WHAT TO PRODUCE ▸
Your task is to gather the lines below that hold the string "wide".
>> begin
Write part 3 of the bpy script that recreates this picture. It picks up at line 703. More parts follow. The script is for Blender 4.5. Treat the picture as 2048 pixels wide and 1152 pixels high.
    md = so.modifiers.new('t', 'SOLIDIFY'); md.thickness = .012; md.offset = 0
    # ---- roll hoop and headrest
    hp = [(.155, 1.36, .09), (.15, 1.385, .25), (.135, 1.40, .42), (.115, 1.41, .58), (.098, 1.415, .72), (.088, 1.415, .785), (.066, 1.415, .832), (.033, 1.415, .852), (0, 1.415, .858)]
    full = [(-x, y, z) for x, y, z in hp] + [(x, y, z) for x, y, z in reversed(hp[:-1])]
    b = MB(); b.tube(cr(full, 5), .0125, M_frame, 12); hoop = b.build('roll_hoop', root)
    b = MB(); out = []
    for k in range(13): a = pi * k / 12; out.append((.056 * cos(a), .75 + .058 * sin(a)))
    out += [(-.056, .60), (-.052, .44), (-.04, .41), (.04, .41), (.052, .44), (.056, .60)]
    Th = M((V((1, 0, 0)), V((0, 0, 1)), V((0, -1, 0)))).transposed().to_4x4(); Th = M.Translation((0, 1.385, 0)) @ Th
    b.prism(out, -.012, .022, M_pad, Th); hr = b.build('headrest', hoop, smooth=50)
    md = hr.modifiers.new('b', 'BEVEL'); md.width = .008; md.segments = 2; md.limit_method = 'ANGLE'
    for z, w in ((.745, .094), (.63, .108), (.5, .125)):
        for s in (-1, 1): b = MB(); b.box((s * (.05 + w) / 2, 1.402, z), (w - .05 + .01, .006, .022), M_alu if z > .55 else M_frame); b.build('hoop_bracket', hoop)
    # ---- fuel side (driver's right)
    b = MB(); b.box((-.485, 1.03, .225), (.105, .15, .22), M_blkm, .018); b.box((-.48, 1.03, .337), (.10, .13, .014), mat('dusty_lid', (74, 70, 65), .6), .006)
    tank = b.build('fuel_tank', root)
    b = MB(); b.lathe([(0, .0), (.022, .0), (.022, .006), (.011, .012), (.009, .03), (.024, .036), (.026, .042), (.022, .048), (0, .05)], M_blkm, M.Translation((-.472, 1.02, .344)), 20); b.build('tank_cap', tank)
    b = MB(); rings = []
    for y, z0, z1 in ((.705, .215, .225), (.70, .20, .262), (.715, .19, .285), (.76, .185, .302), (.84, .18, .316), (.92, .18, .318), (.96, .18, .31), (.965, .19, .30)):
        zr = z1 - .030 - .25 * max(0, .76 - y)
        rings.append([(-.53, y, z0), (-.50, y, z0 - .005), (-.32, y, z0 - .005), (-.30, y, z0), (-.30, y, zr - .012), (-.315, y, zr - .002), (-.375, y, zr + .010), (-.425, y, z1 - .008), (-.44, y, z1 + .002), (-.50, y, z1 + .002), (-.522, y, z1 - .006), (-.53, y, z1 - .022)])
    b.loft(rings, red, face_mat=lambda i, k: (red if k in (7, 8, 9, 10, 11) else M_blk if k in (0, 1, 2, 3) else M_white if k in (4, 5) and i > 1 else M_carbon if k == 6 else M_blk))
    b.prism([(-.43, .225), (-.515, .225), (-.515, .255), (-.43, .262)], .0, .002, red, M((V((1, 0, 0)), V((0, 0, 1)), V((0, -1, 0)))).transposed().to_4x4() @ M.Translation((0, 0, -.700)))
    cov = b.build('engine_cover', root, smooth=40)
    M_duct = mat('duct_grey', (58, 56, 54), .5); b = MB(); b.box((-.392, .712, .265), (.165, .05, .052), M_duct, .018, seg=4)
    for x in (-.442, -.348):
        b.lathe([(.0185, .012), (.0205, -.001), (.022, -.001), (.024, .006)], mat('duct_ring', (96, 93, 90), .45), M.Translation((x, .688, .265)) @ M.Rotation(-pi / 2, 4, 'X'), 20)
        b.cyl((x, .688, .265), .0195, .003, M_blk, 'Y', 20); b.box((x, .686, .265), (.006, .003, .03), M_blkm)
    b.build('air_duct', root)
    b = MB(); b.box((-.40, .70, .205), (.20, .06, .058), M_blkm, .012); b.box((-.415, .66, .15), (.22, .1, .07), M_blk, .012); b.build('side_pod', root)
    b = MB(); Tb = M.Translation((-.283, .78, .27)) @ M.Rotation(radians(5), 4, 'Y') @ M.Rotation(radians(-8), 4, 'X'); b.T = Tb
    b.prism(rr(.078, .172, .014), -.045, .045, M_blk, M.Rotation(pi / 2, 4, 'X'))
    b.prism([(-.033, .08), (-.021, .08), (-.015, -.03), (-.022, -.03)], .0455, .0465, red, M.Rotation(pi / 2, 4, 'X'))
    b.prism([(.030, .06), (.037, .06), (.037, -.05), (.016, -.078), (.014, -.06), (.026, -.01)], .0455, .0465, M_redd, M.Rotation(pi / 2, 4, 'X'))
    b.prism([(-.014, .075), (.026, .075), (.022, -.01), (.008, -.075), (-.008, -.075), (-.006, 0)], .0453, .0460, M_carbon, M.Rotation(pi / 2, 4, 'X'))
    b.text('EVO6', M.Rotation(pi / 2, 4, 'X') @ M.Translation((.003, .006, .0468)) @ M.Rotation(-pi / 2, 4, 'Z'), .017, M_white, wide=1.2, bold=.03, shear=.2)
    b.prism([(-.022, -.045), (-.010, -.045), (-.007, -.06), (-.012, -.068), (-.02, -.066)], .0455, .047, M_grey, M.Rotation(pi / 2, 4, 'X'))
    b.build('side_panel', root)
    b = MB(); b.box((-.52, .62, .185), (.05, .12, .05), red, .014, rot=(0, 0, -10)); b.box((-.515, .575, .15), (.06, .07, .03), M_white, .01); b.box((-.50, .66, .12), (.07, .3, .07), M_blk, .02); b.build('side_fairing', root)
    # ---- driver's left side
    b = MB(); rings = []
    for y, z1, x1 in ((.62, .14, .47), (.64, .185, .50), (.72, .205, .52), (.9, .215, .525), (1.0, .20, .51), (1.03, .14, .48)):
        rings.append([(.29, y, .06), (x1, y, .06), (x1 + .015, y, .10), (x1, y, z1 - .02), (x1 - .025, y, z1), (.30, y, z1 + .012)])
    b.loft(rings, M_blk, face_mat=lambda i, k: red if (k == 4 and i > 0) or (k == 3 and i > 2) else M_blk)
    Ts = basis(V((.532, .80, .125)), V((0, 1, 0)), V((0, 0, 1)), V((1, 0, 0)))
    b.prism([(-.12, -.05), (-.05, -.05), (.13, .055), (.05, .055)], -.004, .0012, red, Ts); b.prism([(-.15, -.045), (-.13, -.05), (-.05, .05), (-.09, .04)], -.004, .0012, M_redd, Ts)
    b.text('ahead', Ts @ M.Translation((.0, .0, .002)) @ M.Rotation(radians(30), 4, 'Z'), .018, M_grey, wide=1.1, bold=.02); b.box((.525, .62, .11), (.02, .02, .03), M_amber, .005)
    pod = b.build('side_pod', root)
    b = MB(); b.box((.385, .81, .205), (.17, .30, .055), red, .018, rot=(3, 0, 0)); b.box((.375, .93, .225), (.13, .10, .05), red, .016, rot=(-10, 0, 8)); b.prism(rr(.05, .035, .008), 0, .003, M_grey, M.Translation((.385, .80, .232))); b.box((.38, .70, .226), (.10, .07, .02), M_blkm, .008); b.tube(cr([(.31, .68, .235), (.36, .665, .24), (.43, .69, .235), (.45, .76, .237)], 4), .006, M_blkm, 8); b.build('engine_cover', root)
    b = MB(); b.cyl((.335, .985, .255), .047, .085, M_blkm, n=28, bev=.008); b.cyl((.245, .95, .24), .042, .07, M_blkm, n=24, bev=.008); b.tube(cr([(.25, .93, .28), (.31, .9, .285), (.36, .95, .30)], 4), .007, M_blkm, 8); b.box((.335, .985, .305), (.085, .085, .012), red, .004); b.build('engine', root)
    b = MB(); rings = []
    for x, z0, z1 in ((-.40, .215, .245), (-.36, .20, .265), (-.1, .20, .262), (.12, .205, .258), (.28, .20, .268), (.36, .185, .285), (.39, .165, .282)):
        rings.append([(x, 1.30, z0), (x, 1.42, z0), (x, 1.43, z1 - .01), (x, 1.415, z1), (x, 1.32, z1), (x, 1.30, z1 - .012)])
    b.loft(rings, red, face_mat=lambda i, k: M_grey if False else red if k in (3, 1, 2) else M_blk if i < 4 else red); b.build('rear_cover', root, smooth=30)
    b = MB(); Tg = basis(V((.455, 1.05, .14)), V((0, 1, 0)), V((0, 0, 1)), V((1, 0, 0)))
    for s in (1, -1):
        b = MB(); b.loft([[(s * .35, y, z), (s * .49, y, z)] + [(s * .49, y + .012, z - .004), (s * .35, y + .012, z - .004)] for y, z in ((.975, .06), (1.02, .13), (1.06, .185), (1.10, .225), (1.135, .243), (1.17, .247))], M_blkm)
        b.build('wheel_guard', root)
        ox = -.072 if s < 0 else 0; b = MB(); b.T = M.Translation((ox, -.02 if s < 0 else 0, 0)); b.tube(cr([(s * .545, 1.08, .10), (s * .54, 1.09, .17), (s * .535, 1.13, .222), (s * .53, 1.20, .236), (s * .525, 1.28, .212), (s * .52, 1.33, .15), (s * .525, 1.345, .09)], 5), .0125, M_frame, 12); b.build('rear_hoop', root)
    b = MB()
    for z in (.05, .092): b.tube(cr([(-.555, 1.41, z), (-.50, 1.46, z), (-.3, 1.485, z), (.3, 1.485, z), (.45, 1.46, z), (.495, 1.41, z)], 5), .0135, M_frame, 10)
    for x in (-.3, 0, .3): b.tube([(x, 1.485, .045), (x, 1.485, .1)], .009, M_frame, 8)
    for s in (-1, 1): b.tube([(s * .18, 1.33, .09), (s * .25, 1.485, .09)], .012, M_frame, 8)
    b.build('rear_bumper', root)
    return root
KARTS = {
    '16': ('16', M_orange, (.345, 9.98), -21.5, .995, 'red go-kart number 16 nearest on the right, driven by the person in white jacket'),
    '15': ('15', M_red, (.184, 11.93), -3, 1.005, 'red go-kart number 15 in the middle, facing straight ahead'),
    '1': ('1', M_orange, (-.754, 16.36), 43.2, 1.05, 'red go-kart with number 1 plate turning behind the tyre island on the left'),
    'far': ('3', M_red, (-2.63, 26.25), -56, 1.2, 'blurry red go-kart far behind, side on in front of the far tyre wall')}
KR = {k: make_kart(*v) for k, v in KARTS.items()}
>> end
TASK RESPONSE ▸
Write part 3 of the bpy script that recreates this picture. It picks up at line 703. More parts follow. The script is for Blender 4.5. Treat the picture as 2048 pixels wide and 1152 pixels high.
    b.text('EVO6', M.Rotation(pi / 2, 4, 'X') @ M.Translation((.003, .006, .0468)) @ M.Rotation(-pi / 2, 4, 'Z'), .017, M_white, wide=1.2, bold=.03, shear=.2)
    b.text('ahead', Ts @ M.Translation((.0, .0, .002)) @ M.Rotation(radians(30), 4, 'Z'), .018, M_grey, wide=1.1, bold=.02); b.box((.525, .62, .11), (.02, .02, .03), M_amber, .005)